Il mio festival

«Quella volta che presi un caffè con Spike Lee in Piazza Grande»

Locarno Film Festival: l'intervista al fotografo Reza Khatir
Prisca Dindo
14.08.2024 06:00

La prima volta che sentì parlare del film festival di Locarno, lui si trovava a Londra. Era l’alba degli anni ’70, e Reza Kathir, oggi fotografo affermato, era un giovane di belle speranze iscritto a un politecnico soltanto per far contenti i suoi genitori. Perché, in cuor suo, sognava il cinema. 

In Gran Bretagna era giunto alcuni anni prima, seguendo le orme dei figli della borghesia iraniana, nati come lui a Teheran. A quei tempi, nessuno nel suo Paese poteva immaginare che una decina di anni dopo lunghe barbe e grandi turbanti avrebbero cacciato lo scià di Persia a suon di versetti coranici, dando vita alla Repubblica islamica guidata dall’ayatollah Khomeini. Allora, spedire la prole nelle più prestigiose scuole in Europa era una prassi consolidata tra le famiglie benestanti iraniane, perciò suo padre seguì la tendenza e lo mandò in Inghilterra.

In una di quelle estati londinesi, il giovane Reza riuscì a realizzare il suo sogno più grande: vivere per alcune settimane su un set cinematografico. Fu un amico che stava lavorando all’opera prima di un certo Mike Leigh - divenuto in seguito uno dei più grandi cineasti inglesi - a offrirgli l’occasione. L’anno dopo, incontrò di nuovo l’amico, il quale gli raccontò con grande entusiasmo che «il nostro film ha vinto il Pardo d’Oro alla regia al Festival di Locarno».

Così Reza Kathir scoprì l’esistenza di Locarno e del suo Film Festival. Destino volle che l’amore lo conducesse, pochi anni dopo, proprio sulle rive del Verbano. «Quando sbarcai in Città Vecchia assieme alla mia futura prima moglie ticinese ero un po’ deluso perché mi aspettavo di vedere una Hollywood svizzera. Invece, mi sembrava tutto così piccolo. Ma poi, quando raggiunsi piazza Grande e vidi lo schermo gigantesco, fu amore a prima vista».

Il legame tra Reza Khatir e il Film Festival fu molto intenso, soprattutto tra gli anni ’80 e gli anni ’90, quando la direzione artistica era dapprima nelle mani di David Streiff, poi di Marco Müller. In quel periodo, i riflettori della manifestazione si accesero spesso sull’Iran. Nel 1989, il film di un regista iraniano allora pressoché sconosciuto in occidente vinceva il Leopardo di bronzo al Festival di Locarno. Si trattava di Dov’è la casa del mio amico?, di Abbas Kiarostami. «Quelli, secondo me, sono stati i periodi migliori del Film Festival», racconta Reza, il quale lavorò spesso per la manifestazione come traduttore e moderatore in qualità di volontario.

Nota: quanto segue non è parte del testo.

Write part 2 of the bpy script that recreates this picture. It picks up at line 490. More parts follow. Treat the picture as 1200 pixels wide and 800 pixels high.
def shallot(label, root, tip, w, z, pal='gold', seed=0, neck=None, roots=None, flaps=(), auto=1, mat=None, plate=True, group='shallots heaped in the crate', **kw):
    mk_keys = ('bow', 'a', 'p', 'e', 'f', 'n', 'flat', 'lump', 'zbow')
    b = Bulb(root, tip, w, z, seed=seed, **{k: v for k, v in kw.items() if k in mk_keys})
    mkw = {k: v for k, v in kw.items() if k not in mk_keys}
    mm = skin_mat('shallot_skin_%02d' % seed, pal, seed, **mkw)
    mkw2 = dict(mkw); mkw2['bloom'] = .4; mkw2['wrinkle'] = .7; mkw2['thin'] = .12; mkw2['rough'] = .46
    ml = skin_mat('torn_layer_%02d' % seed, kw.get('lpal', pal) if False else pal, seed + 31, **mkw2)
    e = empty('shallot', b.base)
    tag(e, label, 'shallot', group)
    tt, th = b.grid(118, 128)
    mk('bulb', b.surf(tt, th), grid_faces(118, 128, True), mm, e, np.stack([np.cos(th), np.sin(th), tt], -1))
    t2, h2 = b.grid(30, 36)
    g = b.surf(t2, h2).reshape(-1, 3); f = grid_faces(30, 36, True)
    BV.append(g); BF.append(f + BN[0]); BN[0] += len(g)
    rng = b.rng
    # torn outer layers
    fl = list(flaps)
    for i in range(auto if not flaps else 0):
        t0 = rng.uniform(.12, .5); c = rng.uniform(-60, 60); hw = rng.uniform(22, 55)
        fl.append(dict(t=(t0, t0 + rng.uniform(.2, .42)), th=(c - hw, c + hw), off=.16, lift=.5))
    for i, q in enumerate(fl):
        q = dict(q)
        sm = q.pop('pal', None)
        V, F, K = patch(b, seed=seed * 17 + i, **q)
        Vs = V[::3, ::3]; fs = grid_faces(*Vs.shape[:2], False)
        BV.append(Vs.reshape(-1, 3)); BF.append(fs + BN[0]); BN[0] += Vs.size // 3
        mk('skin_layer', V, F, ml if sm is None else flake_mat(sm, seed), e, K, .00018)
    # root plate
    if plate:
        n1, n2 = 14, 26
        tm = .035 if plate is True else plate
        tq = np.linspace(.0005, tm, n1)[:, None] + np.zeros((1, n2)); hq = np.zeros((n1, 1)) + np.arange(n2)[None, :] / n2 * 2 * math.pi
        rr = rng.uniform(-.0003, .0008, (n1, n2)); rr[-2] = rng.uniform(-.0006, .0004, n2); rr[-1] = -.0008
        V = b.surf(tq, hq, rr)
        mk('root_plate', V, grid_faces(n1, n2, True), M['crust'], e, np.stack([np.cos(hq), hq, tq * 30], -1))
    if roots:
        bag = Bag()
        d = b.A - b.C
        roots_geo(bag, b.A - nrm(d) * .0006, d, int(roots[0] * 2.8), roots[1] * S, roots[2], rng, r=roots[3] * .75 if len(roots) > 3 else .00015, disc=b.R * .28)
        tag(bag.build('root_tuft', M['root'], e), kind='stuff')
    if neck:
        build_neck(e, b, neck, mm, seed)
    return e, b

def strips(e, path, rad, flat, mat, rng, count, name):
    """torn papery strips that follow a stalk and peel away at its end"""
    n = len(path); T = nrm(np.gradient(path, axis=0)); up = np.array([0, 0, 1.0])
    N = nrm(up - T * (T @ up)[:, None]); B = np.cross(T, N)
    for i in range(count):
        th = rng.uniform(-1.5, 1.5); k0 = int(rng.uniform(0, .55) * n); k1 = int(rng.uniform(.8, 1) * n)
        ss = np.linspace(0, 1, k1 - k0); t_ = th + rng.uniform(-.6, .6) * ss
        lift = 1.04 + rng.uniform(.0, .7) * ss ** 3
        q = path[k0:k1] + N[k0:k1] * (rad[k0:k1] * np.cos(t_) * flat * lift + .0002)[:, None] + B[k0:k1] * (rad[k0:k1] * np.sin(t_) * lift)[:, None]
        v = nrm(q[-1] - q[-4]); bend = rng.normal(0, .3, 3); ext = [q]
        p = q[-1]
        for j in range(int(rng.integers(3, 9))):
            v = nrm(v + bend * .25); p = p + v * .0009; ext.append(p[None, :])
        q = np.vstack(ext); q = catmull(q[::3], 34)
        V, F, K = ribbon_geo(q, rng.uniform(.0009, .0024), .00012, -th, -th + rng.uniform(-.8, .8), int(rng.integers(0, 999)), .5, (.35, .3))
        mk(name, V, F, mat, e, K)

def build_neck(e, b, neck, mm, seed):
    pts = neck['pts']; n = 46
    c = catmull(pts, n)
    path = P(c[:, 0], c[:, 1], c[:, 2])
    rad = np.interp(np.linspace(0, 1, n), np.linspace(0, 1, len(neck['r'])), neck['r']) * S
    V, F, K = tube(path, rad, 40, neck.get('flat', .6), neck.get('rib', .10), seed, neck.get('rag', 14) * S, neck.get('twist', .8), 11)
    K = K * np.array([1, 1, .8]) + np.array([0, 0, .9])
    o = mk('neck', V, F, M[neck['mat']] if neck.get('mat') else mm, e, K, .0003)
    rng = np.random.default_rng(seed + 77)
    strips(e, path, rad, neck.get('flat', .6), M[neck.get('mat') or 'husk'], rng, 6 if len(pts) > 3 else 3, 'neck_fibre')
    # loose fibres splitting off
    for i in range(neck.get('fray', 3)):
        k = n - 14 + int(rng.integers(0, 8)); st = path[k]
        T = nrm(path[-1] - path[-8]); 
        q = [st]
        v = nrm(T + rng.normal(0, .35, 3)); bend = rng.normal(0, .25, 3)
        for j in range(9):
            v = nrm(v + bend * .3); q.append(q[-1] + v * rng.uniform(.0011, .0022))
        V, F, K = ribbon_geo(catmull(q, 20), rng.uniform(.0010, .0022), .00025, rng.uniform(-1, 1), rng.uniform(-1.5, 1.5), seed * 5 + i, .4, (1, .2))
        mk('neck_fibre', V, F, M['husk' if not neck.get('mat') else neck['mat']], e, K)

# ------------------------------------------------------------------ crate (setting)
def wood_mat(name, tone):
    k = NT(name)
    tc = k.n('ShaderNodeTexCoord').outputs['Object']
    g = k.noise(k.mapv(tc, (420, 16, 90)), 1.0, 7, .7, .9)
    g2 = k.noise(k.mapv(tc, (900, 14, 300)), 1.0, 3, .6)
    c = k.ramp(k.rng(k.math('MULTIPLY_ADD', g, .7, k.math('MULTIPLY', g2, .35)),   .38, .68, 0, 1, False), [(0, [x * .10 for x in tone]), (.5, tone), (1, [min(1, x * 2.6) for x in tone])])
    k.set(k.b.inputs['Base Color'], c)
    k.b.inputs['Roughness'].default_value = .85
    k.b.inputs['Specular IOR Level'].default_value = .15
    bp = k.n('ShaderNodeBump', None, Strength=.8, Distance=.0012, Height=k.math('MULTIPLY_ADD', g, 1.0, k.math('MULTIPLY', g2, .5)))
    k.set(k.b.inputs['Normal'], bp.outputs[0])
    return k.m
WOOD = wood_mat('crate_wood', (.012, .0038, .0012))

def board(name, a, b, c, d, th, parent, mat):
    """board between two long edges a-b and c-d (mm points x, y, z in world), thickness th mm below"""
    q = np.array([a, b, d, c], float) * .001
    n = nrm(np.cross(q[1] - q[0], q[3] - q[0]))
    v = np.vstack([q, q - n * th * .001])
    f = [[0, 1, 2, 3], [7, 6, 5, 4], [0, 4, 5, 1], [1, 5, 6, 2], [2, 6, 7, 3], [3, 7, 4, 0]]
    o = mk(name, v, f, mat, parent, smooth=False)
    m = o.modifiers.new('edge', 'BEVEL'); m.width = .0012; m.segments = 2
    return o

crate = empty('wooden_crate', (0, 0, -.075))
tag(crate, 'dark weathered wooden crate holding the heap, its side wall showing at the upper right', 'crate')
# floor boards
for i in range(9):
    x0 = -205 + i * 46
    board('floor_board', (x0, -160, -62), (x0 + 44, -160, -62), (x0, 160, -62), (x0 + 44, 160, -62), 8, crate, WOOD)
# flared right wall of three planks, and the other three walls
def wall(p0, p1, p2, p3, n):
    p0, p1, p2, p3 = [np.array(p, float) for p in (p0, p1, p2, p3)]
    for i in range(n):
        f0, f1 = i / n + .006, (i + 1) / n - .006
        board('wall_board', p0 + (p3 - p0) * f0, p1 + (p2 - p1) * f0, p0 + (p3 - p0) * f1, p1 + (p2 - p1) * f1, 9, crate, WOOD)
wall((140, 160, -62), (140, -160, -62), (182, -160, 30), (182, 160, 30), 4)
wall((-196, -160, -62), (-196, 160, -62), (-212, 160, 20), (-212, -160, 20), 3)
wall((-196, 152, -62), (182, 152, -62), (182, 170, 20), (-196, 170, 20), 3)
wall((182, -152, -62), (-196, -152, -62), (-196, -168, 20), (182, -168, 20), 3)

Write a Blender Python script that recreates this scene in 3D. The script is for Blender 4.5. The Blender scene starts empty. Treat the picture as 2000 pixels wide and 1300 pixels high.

A Locarno, Reza ha fatto anche molti incontri, «come quando seduto al bar Verbano vidi un ragazzo dall’aria spaesata. Era Spike Lee. Ora è uno dei più significativi esponenti della cultura afroamericana, ma allora era un regista esordiente che nessuno conosceva. Questo era il bello delle edizioni di Müller e di Streiff: Locarno era un vero trampolino di lancio per giovani talenti. Non c’era la necessità dei tappeti rossi. Oggi il Festival ha 77 anni ma ho l’impressione che, purtroppo, abbia perso gran parte di questa sua anima».